Ik ben, als ik heel eerlijk
ben, nooit langer dan een paar maanden single. Dat is maar goed ook, want ik
bezit totaal geen talent voor deze burgerlijke staat. Eventuele signalen van
potentiële partners gaan ver langs me heen en ze zelf uitzenden loopt vaak uit
op gekke bekken trekken naar de andere partij (vastgelopen knipogen zijn geen uitzondering).
Tijd voor rebounds is er doorgaans niet binnen dit tijdsbestek. Maar als het dan toch moet gebeuren, zou het zo mogen gaan:
Tijd voor rebounds is er doorgaans niet binnen dit tijdsbestek.

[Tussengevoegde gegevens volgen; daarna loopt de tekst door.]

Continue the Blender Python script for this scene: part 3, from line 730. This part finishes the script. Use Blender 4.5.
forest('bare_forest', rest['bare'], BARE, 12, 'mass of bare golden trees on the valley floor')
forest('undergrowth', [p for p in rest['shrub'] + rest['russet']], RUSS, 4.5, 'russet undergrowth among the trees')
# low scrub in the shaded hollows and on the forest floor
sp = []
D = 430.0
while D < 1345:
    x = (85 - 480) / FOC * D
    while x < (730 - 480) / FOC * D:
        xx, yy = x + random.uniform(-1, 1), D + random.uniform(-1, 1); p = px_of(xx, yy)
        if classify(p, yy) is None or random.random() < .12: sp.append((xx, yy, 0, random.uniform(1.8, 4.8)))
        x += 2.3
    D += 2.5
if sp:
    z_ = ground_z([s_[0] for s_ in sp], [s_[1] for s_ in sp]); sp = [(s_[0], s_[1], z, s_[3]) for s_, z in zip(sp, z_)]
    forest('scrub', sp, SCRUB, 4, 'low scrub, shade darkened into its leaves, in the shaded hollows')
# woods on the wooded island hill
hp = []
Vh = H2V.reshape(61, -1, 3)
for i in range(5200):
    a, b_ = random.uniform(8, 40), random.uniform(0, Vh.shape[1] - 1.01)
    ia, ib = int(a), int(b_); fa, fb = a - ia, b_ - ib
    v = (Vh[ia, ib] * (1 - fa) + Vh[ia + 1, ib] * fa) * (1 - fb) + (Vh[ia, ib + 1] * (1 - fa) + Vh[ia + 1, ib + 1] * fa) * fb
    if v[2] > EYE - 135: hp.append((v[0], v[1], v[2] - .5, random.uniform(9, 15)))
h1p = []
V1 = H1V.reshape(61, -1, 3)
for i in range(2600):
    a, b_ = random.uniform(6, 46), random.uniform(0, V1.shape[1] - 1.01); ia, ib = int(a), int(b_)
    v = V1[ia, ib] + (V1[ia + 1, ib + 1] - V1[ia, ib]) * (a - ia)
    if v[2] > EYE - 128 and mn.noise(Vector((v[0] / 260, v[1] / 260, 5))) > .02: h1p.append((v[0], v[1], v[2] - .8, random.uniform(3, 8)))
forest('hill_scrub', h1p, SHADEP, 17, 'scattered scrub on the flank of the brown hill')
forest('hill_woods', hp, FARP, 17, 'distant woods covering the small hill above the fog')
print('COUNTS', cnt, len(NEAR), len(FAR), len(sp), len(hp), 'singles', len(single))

Maar als het dan toch moet gebeuren, zou het zo mogen gaan:
Puur voor de lol en de
(on)gein installeer ik Tinder op mijn telefoon. Een aantal berichten van
grofweg een jaar geleden staan nog met een rode stip gemarkeerd als 'ongelezen'. Ik gooi ze
weg, het is immers tijd voor een schone lei. Een half uurtje swipen naar het hartje maar vooral ook
het kruisje resulteert enkele dagen later in een handvol matches. Een ervan is
een vrolijk lachend Iers meisje met een voorliefde voor Engelse jeugdliteratuur en een gezonde dosis zelfspot. Ze woont sinds een half jaar
in Nederland, vertelt ze. We raken aan de praat, berichten vliegen over en weer
in de loop van enkele weken. Op een avond spreken we af. We treffen elkaar voor De
Twee Spieghels in het hartje van Leiden, de rest van de avond improviseer ik wel bij elkaar. We lopen
langs de oude meelfabriek, de duisternis van het Ankerpark kleurt bij haar
gitzwarte haren. We drinken een paar biertjes bij De Bonte Koe en de nachtlucht
snijdt door onze kleding als we weer naar buiten stappen. We lopen door de
Haarlemmerstraat, ik nodig haar uit voor een kop thee bij mij thuis. Gezeten op de bank in mijn kamer praten we over van alles en eigenlijk ook over helemaal niets. Twee uur
later zet ze in haar eigen keuken een mok met authentieke Ierse thee (lees:
melk met een vleugje thee) voor mijn neus. De klok nadert half vier 's
ochtends; ik moet er maar eens vandoor. Twee weken aan gespreksstof zijn in een
enkele avond aan bod gekomen, ik heb niks meer te zeggen en zij duidelijk ook niet. Ik sta op de bovenste trede van de trap die naar de voordeur leidt, ondanks ons lengteverschil kunnen we elkaar recht in de ogen kijken. Dit is normaal gesproken het moment waarop beide partijen ietwat naar voren leunen, een ogenblik aarzelen en dan gaan voor de eerste kus. Hier niet. Ze kijkt me met een bijna vragende blik aan. Ik zeg gedag en loop de trap af, de nacht in. Een
week later doen we precies hetzelfde, met dezelfde uitkomst: we hebben een
leuke avond gehad en de wederzijdse fysieke aantrekkingskracht staat nog steeds op het
nulpunt.
Aan het einde van die tweede avond
(of beter gezegd: die ochtend) bedacht ik me dat een rebound niet zozeer
een terugval is maar een behoefte om jezelf te bewijzen; in de eerste plaats
voor jezelf. Dat je het nog hebt, dat je het nog kan, dat je nog in the game bent. Je zoekt erkenning,
fysiek of emotioneel.
Twee dagen later stuur ik
haar een bericht en vertel dat ik een fysieke connectie mis maar desondanks heb
genoten van onze gesprekken. Ik vraag haar of ze vrienden zou willen zijn. Ze
zegt ja. En met dat antwoord is zij de perfecte rebound: ik heb mijn
zelfvertrouwen terug en mijn vriendenkring is weer iets groter geworden. En wie
weet, misschien was deze rebound een opstapje naar dat ene perfecte meisje.